The structure of the book may be described as biaxial. The lines of reasoning follow two axes – the geographical and the topical. While the geographical axis connects a well chosen array of major legal traditions ranging from civil to common-law jurisdictions, from Europe and Asia to the North and South Americas, the topical axis is slightly more complex and addresses a set of fundamental questions about the goals of civil justice. Geographical, cultural and ideological diversity along the geographical axis could be an obstacle to discerning the goals of civil justice and civil procedure. Nevertheless, the book is rather successful in that respect owing to the deftly drawn up questionnaire on goals of civil justice previously distributed to the authors by the editor. The topical axis, therefore, follows the structure of the questionnaire for the most part. The diverging goals in various justice systems are found at the junctions of the two axes. In addressing the goals of civil justice, thirteen knowledgeable authors (chiefly scholars) – prompted by the questionnaire – outline the functioning and efficiency of their respective civil justice systems. The scope of the book is thus not limited to the closed perspective of national law and doctrine. It covers Germanic and Romance countries, Scandinavia, Russia, North and South America, China and ex-Socialist countries.

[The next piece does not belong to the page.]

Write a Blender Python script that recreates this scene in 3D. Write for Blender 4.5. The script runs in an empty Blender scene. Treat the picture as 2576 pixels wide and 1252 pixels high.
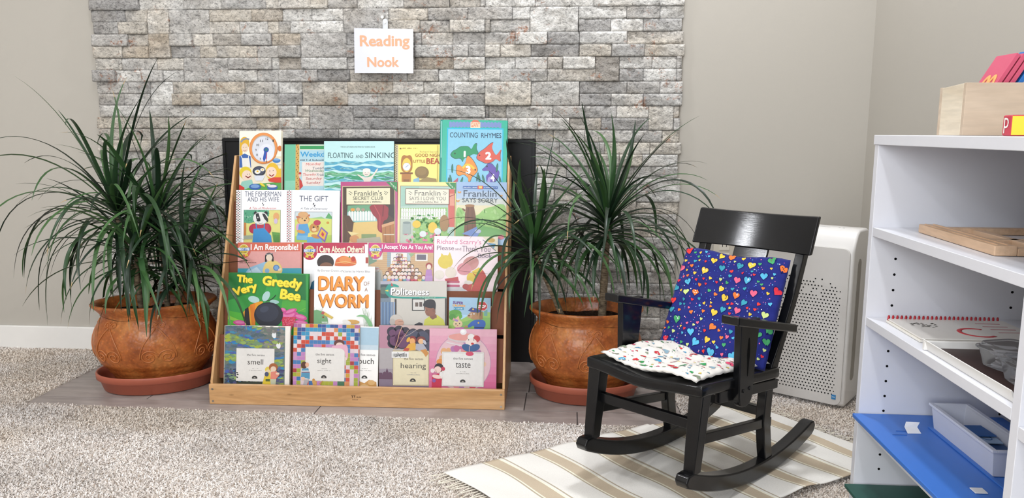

The book, in fact, represents volume 34 of Springer`s series Ius Gentium: Comparative Perspectives on Law and Justice. Formally, the book is divided into two parts – General Synthesis and National Perspectives. The first part consists of the editor`s very coherent synthetic study on the main ideas of the book entitled Goals of Civil Justice and Civil Procedure in the Contemporary World. Global Developments – Towards Harmonisation (and Back). The second part is organised into eleven chapters containing national reports on the goals of civil justice and civil procedure based on the said questionnaire. Thirteen authors (two chapters are co-authored) have rather diverse approaches to the flagged issues and questions. However, the similarities and contrasts between them are insightfully highlighted in the editor`s introductory study.